Flowers' Fragrance Diminished By Air Pollution, Study Indicates

ScienceDaily (2008-04-11) -- Air pollution from power plants and automobiles is destroying the fragrance of flowers and thereby inhibiting the ability of pollinating insects to follow scent trails to their source, a new study indicates. This could partially explain why wild populations of some pollinators, particularly bees -- which need nectar for food -- are declining in several areas of the world, including California and the Netherlands. ... > read full article

Laptop Librarian's Favorite Site of the week: May 19

Center for Urban & Structural Entomology
http://urbanentomology.tamu.edu/index.cfm

One of our fascinating Urban Gardening Gurus classes focuses on insects.
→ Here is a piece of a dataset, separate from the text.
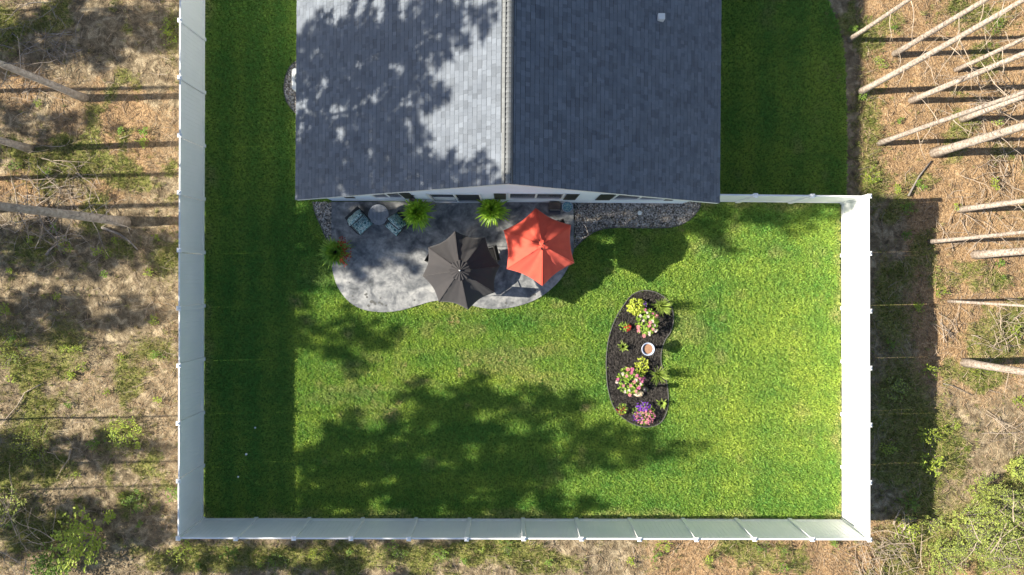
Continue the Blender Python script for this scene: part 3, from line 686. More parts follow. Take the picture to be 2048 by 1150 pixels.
# ------------------------------------------------------------------ umbrellas
def umbrella(name, label, verts_px, rimh, apex_px, apexh, canvas, vent, pole_top, seed, sagk=.10):
    ax, ay = P(*apex_px, apexh); r = random.Random(seed); root = empty(name, (ax, ay, .085), label, 'umbrella')
    n = len(verts_px); rim = [np.array(P(x, y, rimh))-np.array([ax, ay]) for x, y in verts_px]
    zr = rimh-.085; za = apexh-.085
    NR, NA = 16, 14
    cm_ = MB(); vs = []; ph = [r.uniform(0, 6.28) for _ in range(n)]
    t0 = .10
    for i in range(NR+1):
        t = t0+(1-t0)*i/NR
        for s in range(n):
            a, b = rim[s], rim[(s+1) % n]
            for j in range(NA):
                u = j/NA; q = a*(1-u)+b*u
                inn = 1-(.075*math.sin(PI*u)*t**3)           # scalloped hem between ribs
                belly = 4*u*(1-u)
                x, y = q*t*inn; z = za+(zr-za)*(t**1.12)+.03*math.sin(PI*t)
                z -= sagk*belly*t*(1.15-t)*.9+.02*belly*t
                # tension folds running out from the ribs
                kf = .5 if vent == 'flute' else 1.0
                z += kf*.012*math.sin(u*34+ph[s]+2.2*t)*(t**2)*belly+kf*.022*math.sin(u*15+ph[s]*2-3*t)*belly*t
                z += .008*(1-u)**6*math.sin(t*30+ph[s])
                vs.append((x, y, z))
    m_ = n*NA; fs = []
    for i in range(NR):
        for k in range(m_): fs.append((i*m_+k, i*m_+(k+1) % m_, (i+1)*m_+(k+1) % m_, (i+1)*m_+k))
    # hem drop
    last = NR*m_; base = len(vs)
    for k in range(m_): x, y, z = vs[last+k]; vs.append((x*1.002, y*1.002, z-.03))
    for k in range(m_): fs.append((last+k, last+(k+1) % m_, base+(k+1) % m_, base+k))
    cm_.add(vs, fs); c = cm_.build('canopy', canvas, root, smooth=True)
    # vent cap
    if vent == 'flute':
        vc = MB(); vs = []; fl = 16; N = fl*4
        for i, (rr, zz) in enumerate([(.02, .10), (.10, .085), (.20, .055), (.31, .012)]):
            for k in range(N):
                a = 2*PI*k/N; w_ = math.cos(a*fl)
                q = rr*(1+.05*math.cos(a*8)); vs.append((q*math.cos(a), q*math.sin(a), zz+.022*w_*(rr/.31)+.01+.002*r.random()))
        fs = [(i*N+k, i*N+(k+1) % N, (i+1)*N+(k+1) % N, (i+1)*N+k) for i in range(3) for k in range(N)]
        vc.add(vs, fs); vc.build('vent_cap', canvas, c, smooth=True).location = (0, 0, za-.01)
        fb = MB(); fb.lathe([(.012, 0), (.03, .015), (.036, .04), (.022, .068), (.004, .075)], (0, 0, za+.085), 12); fb.build('finial', M['chrome'], root, smooth=True)
    else:
        vc = MB(); vs = []; N = 24
        for i, (rr, zz) in enumerate([(.015, .085), (.05, .08), (.10, .05), (.15, .015)]):
            for k in range(N):
                a = 2*PI*k/N; q = rr*(1+.22*math.cos(a*3+1)*(i/3)); vs.append((q*math.cos(a), q*math.sin(a), zz+.022*math.sin(a*5+i)*(i/3)))
        fs = [(i*N+k, i*N+(k+1) % N, (i+1)*N+(k+1) % N, (i+1)*N+k) for i in range(3) for k in range(N) if not (i >= 1 and k in (3, 4, 11, 17))]
        vc.add(vs, fs); vc.build('vent_cap', canvas, c, smooth=True).location = (0, 0, za-.012)
        tm = MB()
        for (a, q) in ((2.6, .12), (2.1, .17), (-1.9, .10), (.4, .06)): x, y = q*math.cos(a), q*math.sin(a); tm.box(x-.018, x+.018, y-.03, y+.03, za-.03, za+.055*(q < .11)+.0)
        tm.build('torn_opening', M['black_gap'], c)
    sb = MB()
    for s in range(n):
        a = rim[s]; sb.tube([(a[0]*t, a[1]*t, za+(zr-za)*(t**1.12)+.03*math.sin(PI*t)+.006+.008*math.sin(t*30+ph[s])) for t in [.12+.88*q/24 for q in range(25)]], .007, 5)
    sb.build('seams', canvas, c, smooth=True)['kind'] = 'stuff'
    rb = MB()
    for s in range(n):
        a = rim[s]; rb.tube([(a[0]*t, a[1]*t, za+(zr-za)*(t**1.12)+.03*math.sin(PI*t)-.02) for t in (.03, .3, .6, .985)], .009, 5)
        rb.tube([(a[0]*.5, a[1]*.5, za+(zr-za)*(.5**1.12)), (0, 0, za-.62)], .008, 5)
    o = rb.build('ribs', M['dark_metal'], root)
    pb = MB(); pb.lathe([(.022, .05), (.022, za-.02)], (0, 0, 0), 10); pb.build('pole', M['dark_metal'], root)
    bb = MB(); bb.lathe([(.26, 0), (.26, .03), (.20, .06), (.04, .09), (.035, .30)], (0, 0, 0), 24); bb.build('base', M['dark_metal'], root)
    return root
def z2(l): return [(820+a/4.2588, 370+b/4.2588) for a, b in l]
umbrella('patio_umbrella', 'large faded black eight sided patio umbrella with a fluted vent cap', z2([(383, 392), (640, 447), (765, 690), (720, 915), (495, 1062), (245, 995), (105, 775), (155, 530)]), 2.03, (920, 541), 2.76, M['black_canvas'], 'flute', 0, 3)
umbrella('patio_umbrella', 'coral red six sided patio umbrella with a torn top beside the black one', z2([(1070, 195), (1370, 340), (1400, 665), (1128, 860), (825, 715), (797, 385)]), 2.22, (1085, 491), 2.90, M['red_canvas'], 'torn', 0, 5, .13)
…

I am enticed and repulsed by them equally. My sister from Texas, who loves to feed my free floating anxieties, sent me an article about a very pernicious and hard to eradicate ant, commonly known as the Caribbean Crazy Ant, or uncommonly known(?) as Paratrechina sp. near pubens; of course I thought I had to read more. The article linked me to this site from Texas A & M University Department of Entomology, I read more here than I need to know about our various urban pests!

Hope to see you at the BHM next week. Stop by and give me one of your favorite sites.
Patty

Meet Up With Friends At the Market!


Take time to hang out with friends (furry ones too!)while you shop! Sit and chat in a shady spot- we've got cafe tables with umbrellas. If you're hungry or thirsty, many of our market vendors sell refreshing drinks and prepared foods.